INSTRUCTIONS FOR THE TASK: Include in the output exactly the lines from the opening of the data through the line containing "return m, nt, out", and nothing more.

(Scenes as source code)

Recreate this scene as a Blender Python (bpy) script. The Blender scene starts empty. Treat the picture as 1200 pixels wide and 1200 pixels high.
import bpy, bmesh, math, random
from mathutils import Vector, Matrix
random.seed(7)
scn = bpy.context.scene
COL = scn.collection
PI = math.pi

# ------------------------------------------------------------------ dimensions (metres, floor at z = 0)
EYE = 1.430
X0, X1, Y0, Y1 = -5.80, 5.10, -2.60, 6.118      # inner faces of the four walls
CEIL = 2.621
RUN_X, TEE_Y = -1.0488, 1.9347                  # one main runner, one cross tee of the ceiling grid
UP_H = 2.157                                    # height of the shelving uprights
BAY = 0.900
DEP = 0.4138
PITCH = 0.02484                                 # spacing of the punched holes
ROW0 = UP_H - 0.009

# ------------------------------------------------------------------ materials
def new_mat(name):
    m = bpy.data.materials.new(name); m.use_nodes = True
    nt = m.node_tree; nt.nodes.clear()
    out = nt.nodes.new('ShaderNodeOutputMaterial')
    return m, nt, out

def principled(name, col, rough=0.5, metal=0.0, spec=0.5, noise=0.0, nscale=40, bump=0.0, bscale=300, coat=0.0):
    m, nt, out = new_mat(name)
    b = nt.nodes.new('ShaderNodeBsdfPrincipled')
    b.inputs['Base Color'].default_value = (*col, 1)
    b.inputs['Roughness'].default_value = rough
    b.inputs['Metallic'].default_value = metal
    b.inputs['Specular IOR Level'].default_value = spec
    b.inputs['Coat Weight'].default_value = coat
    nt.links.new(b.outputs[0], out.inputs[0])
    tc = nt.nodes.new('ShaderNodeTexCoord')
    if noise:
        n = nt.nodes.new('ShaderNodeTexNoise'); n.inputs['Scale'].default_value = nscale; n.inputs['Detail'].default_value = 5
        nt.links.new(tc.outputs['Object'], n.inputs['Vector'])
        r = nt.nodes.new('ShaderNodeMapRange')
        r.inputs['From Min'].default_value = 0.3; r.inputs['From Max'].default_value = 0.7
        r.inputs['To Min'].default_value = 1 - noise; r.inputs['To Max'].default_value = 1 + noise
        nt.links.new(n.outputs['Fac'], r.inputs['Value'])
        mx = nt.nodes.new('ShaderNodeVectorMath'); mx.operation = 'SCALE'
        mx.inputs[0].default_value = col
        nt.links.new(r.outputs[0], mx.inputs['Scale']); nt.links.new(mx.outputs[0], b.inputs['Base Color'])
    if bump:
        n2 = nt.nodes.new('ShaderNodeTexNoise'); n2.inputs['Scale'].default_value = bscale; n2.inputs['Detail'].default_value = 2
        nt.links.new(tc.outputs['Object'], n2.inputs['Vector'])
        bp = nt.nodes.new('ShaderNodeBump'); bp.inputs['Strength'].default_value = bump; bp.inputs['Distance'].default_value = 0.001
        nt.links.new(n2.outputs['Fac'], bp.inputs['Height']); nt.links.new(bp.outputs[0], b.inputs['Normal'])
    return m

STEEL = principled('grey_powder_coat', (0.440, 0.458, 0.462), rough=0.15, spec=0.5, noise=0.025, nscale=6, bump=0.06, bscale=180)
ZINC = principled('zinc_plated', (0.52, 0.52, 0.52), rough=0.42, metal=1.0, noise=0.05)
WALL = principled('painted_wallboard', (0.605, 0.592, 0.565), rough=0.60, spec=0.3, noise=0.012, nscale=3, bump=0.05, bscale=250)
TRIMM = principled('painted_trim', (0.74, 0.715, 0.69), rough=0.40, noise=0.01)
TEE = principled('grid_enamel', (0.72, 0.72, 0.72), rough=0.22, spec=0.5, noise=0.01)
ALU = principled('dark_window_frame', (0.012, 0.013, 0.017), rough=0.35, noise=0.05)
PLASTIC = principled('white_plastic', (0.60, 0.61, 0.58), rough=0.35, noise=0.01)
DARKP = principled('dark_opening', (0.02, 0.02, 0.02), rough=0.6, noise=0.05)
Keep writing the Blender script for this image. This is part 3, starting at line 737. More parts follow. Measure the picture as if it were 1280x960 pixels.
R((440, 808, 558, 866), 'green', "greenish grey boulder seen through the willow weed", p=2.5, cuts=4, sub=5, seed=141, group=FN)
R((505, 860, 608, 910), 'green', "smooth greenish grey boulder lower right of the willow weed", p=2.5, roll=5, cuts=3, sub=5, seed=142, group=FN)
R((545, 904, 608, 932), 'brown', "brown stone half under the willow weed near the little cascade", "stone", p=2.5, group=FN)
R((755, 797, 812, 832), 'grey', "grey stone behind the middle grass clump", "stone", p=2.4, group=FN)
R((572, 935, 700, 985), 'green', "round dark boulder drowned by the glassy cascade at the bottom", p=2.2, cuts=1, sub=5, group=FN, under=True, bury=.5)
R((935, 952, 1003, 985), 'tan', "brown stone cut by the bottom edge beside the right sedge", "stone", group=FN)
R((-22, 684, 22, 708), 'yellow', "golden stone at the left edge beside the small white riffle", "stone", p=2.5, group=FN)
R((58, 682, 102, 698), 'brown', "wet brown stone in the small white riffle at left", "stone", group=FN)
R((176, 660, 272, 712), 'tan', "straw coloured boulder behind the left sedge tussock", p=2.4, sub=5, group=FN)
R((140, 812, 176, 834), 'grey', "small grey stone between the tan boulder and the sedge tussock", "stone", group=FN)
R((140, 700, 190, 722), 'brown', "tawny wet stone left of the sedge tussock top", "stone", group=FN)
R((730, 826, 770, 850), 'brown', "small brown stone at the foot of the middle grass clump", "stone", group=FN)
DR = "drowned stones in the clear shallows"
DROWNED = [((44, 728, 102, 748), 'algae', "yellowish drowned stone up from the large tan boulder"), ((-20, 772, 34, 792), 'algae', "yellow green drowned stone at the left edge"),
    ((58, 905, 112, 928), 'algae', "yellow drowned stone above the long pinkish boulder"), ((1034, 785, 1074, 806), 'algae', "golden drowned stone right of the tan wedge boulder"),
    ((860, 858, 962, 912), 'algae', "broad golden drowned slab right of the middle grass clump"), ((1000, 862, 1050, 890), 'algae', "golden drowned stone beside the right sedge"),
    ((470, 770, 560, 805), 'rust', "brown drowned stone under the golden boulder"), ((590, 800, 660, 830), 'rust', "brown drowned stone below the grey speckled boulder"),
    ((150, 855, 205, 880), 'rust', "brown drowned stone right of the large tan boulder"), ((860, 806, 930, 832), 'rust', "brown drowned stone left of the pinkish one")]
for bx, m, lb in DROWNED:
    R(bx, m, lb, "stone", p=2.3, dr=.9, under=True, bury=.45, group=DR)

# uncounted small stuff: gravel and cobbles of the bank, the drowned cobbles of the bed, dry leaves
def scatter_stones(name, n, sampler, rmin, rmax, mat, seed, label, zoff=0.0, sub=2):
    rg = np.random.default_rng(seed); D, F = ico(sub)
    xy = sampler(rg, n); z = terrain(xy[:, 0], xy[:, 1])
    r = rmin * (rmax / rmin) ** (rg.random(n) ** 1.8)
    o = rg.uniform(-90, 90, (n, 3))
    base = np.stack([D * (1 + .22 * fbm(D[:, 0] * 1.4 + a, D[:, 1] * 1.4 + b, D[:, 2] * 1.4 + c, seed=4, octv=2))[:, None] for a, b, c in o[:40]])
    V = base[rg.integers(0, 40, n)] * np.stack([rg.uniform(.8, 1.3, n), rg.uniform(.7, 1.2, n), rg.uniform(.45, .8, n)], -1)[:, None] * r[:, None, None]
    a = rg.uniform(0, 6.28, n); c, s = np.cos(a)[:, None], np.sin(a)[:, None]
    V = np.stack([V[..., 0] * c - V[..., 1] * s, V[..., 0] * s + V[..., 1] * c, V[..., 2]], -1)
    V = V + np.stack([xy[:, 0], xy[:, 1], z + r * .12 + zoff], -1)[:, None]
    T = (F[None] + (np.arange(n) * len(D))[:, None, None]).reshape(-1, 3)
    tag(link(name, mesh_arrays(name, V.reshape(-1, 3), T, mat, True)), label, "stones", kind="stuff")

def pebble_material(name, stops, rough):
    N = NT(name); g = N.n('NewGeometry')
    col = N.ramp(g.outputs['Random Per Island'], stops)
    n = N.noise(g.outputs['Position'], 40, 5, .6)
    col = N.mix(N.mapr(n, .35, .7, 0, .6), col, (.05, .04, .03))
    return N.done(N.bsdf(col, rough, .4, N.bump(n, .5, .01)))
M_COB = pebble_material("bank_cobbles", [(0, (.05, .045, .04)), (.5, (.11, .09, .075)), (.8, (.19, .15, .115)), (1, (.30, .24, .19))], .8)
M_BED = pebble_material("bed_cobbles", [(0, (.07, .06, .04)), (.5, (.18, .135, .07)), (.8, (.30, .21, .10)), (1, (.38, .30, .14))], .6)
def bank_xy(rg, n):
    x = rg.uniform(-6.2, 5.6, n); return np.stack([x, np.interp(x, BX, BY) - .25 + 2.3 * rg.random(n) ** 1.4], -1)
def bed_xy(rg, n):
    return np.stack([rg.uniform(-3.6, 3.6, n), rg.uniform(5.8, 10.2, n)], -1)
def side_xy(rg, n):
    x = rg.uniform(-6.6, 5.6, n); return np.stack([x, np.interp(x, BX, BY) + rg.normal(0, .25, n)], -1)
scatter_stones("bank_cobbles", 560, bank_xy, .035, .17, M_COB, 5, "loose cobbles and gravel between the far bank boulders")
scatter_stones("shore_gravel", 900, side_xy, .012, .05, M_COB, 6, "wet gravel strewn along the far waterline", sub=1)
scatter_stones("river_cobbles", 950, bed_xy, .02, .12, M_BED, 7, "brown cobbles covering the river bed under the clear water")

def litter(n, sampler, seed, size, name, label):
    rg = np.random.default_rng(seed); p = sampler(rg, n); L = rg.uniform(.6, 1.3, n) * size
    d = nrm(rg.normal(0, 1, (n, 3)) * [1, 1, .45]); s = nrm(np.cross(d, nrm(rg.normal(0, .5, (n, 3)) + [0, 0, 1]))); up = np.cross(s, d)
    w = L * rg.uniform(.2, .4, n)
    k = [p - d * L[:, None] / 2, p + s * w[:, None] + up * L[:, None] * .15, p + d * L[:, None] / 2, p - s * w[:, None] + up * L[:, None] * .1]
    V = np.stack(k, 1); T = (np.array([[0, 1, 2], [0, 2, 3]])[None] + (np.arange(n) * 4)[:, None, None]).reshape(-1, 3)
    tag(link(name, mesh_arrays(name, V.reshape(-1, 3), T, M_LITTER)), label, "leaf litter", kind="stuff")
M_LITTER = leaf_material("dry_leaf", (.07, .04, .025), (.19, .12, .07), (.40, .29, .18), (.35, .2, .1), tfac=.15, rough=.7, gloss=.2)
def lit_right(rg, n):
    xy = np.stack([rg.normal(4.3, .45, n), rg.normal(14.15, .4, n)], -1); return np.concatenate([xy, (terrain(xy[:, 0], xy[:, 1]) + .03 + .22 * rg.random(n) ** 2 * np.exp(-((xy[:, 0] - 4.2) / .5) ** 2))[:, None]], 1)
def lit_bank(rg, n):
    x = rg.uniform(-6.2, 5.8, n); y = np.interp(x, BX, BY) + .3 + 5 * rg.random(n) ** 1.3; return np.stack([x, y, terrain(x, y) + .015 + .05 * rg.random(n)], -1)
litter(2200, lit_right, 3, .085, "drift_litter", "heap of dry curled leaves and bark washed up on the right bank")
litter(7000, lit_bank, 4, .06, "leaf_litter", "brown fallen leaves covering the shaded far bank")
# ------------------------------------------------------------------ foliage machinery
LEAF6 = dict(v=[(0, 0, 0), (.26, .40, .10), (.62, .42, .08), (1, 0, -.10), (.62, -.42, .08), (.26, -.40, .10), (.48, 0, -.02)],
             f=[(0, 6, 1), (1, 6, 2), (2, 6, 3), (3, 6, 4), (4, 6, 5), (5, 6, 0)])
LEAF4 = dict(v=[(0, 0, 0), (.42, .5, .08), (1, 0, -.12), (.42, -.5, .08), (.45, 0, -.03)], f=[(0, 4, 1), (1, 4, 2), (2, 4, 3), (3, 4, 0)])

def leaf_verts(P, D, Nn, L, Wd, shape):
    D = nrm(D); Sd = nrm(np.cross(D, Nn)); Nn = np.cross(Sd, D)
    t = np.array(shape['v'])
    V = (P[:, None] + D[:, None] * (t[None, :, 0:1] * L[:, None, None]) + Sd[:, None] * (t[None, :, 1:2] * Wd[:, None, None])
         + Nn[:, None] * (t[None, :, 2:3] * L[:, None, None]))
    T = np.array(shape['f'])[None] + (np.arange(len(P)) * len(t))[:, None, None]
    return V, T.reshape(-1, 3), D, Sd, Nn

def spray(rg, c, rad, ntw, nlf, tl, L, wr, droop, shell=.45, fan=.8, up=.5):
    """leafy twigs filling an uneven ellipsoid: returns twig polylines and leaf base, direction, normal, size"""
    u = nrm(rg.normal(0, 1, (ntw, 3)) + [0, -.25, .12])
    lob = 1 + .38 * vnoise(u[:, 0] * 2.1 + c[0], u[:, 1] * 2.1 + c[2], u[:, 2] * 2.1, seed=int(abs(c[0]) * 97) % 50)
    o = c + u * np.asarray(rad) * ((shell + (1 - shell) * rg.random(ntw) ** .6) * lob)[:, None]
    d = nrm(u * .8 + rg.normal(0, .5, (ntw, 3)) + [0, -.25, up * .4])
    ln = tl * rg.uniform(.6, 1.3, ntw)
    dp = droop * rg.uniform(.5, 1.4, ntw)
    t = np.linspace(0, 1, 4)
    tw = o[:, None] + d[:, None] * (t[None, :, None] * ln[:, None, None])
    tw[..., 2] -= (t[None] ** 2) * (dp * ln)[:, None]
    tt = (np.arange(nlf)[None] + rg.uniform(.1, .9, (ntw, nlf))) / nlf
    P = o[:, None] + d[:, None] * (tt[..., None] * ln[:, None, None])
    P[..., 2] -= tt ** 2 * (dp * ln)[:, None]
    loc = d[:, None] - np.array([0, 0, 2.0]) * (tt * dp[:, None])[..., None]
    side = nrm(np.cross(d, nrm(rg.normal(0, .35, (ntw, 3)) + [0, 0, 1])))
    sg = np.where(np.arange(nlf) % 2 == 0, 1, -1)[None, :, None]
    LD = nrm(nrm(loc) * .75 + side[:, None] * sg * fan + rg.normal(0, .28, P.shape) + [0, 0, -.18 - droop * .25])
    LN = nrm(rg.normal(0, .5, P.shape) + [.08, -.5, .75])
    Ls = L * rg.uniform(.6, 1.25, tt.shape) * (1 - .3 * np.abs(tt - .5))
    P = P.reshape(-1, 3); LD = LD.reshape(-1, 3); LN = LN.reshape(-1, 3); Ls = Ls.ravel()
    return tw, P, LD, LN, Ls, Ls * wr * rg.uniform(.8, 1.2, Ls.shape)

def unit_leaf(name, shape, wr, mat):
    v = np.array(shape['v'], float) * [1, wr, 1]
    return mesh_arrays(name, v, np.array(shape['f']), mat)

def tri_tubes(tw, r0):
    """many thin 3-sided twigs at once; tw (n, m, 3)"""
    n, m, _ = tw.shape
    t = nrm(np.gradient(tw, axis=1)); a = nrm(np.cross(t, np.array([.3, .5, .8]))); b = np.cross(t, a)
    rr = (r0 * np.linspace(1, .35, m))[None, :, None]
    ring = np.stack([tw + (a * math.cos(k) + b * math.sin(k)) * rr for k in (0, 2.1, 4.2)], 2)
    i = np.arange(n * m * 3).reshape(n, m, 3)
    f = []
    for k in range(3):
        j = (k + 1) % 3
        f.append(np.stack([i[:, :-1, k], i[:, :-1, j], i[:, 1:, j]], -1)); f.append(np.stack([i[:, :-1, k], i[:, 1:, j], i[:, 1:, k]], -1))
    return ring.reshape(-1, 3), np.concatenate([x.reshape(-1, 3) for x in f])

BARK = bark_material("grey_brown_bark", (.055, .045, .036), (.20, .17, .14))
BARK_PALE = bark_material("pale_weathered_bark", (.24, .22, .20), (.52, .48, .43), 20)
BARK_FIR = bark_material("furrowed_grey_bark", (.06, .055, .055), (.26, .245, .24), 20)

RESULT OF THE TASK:
Recreate this scene as a Blender Python (bpy) script. The Blender scene starts empty. Treat the picture as 1200 pixels wide and 1200 pixels high.
import bpy, bmesh, math, random
from mathutils import Vector, Matrix
random.seed(7)
scn = bpy.context.scene
COL = scn.collection
PI = math.pi

# ------------------------------------------------------------------ dimensions (metres, floor at z = 0)
EYE = 1.430
X0, X1, Y0, Y1 = -5.80, 5.10, -2.60, 6.118      # inner faces of the four walls
CEIL = 2.621
RUN_X, TEE_Y = -1.0488, 1.9347                  # one main runner, one cross tee of the ceiling grid
UP_H = 2.157                                    # height of the shelving uprights
BAY = 0.900
DEP = 0.4138
PITCH = 0.02484                                 # spacing of the punched holes
ROW0 = UP_H - 0.009

# ------------------------------------------------------------------ materials
def new_mat(name):
    m = bpy.data.materials.new(name); m.use_nodes = True
    nt = m.node_tree; nt.nodes.clear()
    out = nt.nodes.new('ShaderNodeOutputMaterial')
    return m, nt, out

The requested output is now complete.